Please give the listing again in its entirety, exactly as written.
:: Data provided
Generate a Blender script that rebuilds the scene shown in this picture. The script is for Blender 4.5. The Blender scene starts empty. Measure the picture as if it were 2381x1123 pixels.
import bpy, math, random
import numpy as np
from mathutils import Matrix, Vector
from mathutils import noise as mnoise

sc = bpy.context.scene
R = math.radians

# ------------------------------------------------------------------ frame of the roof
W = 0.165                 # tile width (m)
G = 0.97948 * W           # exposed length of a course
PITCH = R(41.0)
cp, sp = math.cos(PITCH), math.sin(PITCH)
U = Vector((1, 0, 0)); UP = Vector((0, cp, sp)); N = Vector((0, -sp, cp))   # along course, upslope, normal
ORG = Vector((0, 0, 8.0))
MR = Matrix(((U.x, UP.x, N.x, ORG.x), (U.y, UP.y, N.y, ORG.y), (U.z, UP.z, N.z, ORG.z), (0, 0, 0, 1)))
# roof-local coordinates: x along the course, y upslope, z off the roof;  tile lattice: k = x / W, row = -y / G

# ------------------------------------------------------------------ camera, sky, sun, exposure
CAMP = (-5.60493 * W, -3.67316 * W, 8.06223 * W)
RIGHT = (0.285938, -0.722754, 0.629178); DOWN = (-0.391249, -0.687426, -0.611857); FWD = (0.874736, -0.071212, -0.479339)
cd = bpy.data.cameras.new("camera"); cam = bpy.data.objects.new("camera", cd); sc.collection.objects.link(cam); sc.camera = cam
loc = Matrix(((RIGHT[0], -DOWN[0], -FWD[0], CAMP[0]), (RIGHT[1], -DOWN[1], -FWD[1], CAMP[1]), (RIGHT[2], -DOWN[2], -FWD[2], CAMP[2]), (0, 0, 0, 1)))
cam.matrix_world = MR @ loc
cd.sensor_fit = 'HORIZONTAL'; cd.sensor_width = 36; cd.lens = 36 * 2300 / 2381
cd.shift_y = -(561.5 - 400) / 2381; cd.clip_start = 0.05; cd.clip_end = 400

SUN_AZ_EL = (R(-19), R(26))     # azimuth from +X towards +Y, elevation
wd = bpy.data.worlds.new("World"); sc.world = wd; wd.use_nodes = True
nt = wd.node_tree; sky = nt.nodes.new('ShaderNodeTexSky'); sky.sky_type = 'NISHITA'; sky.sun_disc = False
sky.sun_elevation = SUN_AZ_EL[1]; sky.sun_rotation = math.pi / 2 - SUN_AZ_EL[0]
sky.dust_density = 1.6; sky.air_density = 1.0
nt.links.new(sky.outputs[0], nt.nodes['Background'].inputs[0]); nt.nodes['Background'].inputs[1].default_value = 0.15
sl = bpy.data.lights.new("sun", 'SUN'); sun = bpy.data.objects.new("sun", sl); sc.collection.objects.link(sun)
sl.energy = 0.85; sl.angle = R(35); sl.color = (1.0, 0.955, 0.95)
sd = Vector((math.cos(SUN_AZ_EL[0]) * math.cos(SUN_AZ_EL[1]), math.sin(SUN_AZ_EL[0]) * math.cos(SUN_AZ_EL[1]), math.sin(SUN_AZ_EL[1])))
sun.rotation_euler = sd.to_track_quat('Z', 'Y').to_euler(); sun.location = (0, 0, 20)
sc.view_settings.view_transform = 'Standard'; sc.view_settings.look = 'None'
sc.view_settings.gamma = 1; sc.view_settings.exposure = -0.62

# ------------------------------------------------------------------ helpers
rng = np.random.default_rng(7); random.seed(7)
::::
◆ Response below:
Generate a Blender script that rebuilds the scene shown in this picture. The script is for Blender 4.5. The Blender scene starts empty. Measure the picture as if it were 2381x1123 pixels.
import bpy, math, random
import numpy as np
from mathutils import Matrix, Vector
from mathutils import noise as mnoise

sc = bpy.context.scene
R = math.radians

# ------------------------------------------------------------------ frame of the roof
W = 0.165                 # tile width (m)
G = 0.97948 * W           # exposed length of a course
PITCH = R(41.0)
cp, sp = math.cos(PITCH), math.sin(PITCH)
U = Vector((1, 0, 0)); UP = Vector((0, cp, sp)); N = Vector((0, -sp, cp))   # along course, upslope, normal
ORG = Vector((0, 0, 8.0))
MR = Matrix(((U.x, UP.x, N.x, ORG.x), (U.y, UP.y, N.y, ORG.y), (U.z, UP.z, N.z, ORG.z), (0, 0, 0, 1)))
# roof-local coordinates: x along the course, y upslope, z off the roof;  tile lattice: k = x / W, row = -y / G

# ------------------------------------------------------------------ camera, sky, sun, exposure
CAMP = (-5.60493 * W, -3.67316 * W, 8.06223 * W)
RIGHT = (0.285938, -0.722754, 0.629178); DOWN = (-0.391249, -0.687426, -0.611857); FWD = (0.874736, -0.071212, -0.479339)
cd = bpy.data.cameras.new("camera"); cam = bpy.data.objects.new("camera", cd); sc.collection.objects.link(cam); sc.camera = cam
loc = Matrix(((RIGHT[0], -DOWN[0], -FWD[0], CAMP[0]), (RIGHT[1], -DOWN[1], -FWD[1], CAMP[1]), (RIGHT[2], -DOWN[2], -FWD[2], CAMP[2]), (0, 0, 0, 1)))
cam.matrix_world = MR @ loc
cd.sensor_fit = 'HORIZONTAL'; cd.sensor_width = 36; cd.lens = 36 * 2300 / 2381
cd.shift_y = -(561.5 - 400) / 2381; cd.clip_start = 0.05; cd.clip_end = 400

SUN_AZ_EL = (R(-19), R(26))     # azimuth from +X towards +Y, elevation
wd = bpy.data.worlds.new("World"); sc.world = wd; wd.use_nodes = True
nt = wd.node_tree; sky = nt.nodes.new('ShaderNodeTexSky'); sky.sky_type = 'NISHITA'; sky.sun_disc = False
sky.sun_elevation = SUN_AZ_EL[1]; sky.sun_rotation = math.pi / 2 - SUN_AZ_EL[0]
sky.dust_density = 1.6; sky.air_density = 1.0
nt.links.new(sky.outputs[0], nt.nodes['Background'].inputs[0]); nt.nodes['Background'].inputs[1].default_value = 0.15
sl = bpy.data.lights.new("sun", 'SUN'); sun = bpy.data.objects.new("sun", sl); sc.collection.objects.link(sun)
sl.energy = 0.85; sl.angle = R(35); sl.color = (1.0, 0.955, 0.95)
sd = Vector((math.cos(SUN_AZ_EL[0]) * math.cos(SUN_AZ_EL[1]), math.sin(SUN_AZ_EL[0]) * math.cos(SUN_AZ_EL[1]), math.sin(SUN_AZ_EL[1])))
sun.rotation_euler = sd.to_track_quat('Z', 'Y').to_euler(); sun.location = (0, 0, 20)
sc.view_settings.view_transform = 'Standard'; sc.view_settings.look = 'None'
sc.view_settings.gamma = 1; sc.view_settings.exposure = -0.62

# ------------------------------------------------------------------ helpers
rng = np.random.default_rng(7); random.seed(7)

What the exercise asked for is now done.